▶ [Supplied data]:
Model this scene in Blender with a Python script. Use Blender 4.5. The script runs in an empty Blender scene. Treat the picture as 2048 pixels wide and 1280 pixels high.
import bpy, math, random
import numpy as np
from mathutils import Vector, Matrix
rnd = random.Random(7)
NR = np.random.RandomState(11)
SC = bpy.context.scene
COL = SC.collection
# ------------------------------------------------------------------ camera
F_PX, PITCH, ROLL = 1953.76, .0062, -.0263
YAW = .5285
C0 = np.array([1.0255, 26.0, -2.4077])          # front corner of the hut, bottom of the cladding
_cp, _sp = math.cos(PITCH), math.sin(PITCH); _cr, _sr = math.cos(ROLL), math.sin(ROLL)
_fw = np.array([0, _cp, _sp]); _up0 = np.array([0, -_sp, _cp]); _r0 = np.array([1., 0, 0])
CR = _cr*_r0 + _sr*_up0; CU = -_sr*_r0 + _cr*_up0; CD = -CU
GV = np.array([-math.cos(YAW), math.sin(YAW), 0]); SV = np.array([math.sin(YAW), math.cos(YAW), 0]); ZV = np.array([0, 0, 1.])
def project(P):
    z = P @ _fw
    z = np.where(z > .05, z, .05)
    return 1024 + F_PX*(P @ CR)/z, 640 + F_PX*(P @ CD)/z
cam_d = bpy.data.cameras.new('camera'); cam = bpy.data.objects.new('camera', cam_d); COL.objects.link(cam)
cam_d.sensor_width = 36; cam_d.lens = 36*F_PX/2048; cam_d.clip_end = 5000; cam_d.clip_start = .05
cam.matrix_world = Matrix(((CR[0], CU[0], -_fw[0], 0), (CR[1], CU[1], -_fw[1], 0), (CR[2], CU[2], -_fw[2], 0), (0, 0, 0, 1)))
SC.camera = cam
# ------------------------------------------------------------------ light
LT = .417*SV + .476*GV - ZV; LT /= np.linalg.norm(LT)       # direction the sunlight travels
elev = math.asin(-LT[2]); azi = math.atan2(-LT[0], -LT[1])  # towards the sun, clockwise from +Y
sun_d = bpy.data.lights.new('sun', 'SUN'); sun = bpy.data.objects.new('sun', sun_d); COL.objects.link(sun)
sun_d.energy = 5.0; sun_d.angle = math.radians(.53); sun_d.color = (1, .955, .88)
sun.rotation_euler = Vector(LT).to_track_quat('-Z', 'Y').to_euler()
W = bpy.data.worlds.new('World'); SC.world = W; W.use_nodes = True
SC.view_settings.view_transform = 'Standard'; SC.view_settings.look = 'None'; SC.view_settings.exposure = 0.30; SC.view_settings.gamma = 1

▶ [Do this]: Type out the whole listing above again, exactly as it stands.

▶ [Correct output]:
Model this scene in Blender with a Python script. Use Blender 4.5. The script runs in an empty Blender scene. Treat the picture as 2048 pixels wide and 1280 pixels high.
import bpy, math, random
import numpy as np
from mathutils import Vector, Matrix
rnd = random.Random(7)
NR = np.random.RandomState(11)
SC = bpy.context.scene
COL = SC.collection
# ------------------------------------------------------------------ camera
F_PX, PITCH, ROLL = 1953.76, .0062, -.0263
YAW = .5285
C0 = np.array([1.0255, 26.0, -2.4077])          # front corner of the hut, bottom of the cladding
_cp, _sp = math.cos(PITCH), math.sin(PITCH); _cr, _sr = math.cos(ROLL), math.sin(ROLL)
_fw = np.array([0, _cp, _sp]); _up0 = np.array([0, -_sp, _cp]); _r0 = np.array([1., 0, 0])
CR = _cr*_r0 + _sr*_up0; CU = -_sr*_r0 + _cr*_up0; CD = -CU
GV = np.array([-math.cos(YAW), math.sin(YAW), 0]); SV = np.array([math.sin(YAW), math.cos(YAW), 0]); ZV = np.array([0, 0, 1.])
def project(P):
    z = P @ _fw
    z = np.where(z > .05, z, .05)
    return 1024 + F_PX*(P @ CR)/z, 640 + F_PX*(P @ CD)/z
cam_d = bpy.data.cameras.new('camera'); cam = bpy.data.objects.new('camera', cam_d); COL.objects.link(cam)
cam_d.sensor_width = 36; cam_d.lens = 36*F_PX/2048; cam_d.clip_end = 5000; cam_d.clip_start = .05
cam.matrix_world = Matrix(((CR[0], CU[0], -_fw[0], 0), (CR[1], CU[1], -_fw[1], 0), (CR[2], CU[2], -_fw[2], 0), (0, 0, 0, 1)))
SC.camera = cam
# ------------------------------------------------------------------ light
LT = .417*SV + .476*GV - ZV; LT /= np.linalg.norm(LT)       # direction the sunlight travels
elev = math.asin(-LT[2]); azi = math.atan2(-LT[0], -LT[1])  # towards the sun, clockwise from +Y
sun_d = bpy.data.lights.new('sun', 'SUN'); sun = bpy.data.objects.new('sun', sun_d); COL.objects.link(sun)
sun_d.energy = 5.0; sun_d.angle = math.radians(.53); sun_d.color = (1, .955, .88)
sun.rotation_euler = Vector(LT).to_track_quat('-Z', 'Y').to_euler()
W = bpy.data.worlds.new('World'); SC.world = W; W.use_nodes = True
SC.view_settings.view_transform = 'Standard'; SC.view_settings.look = 'None'; SC.view_settings.exposure = 0.30; SC.view_settings.gamma = 1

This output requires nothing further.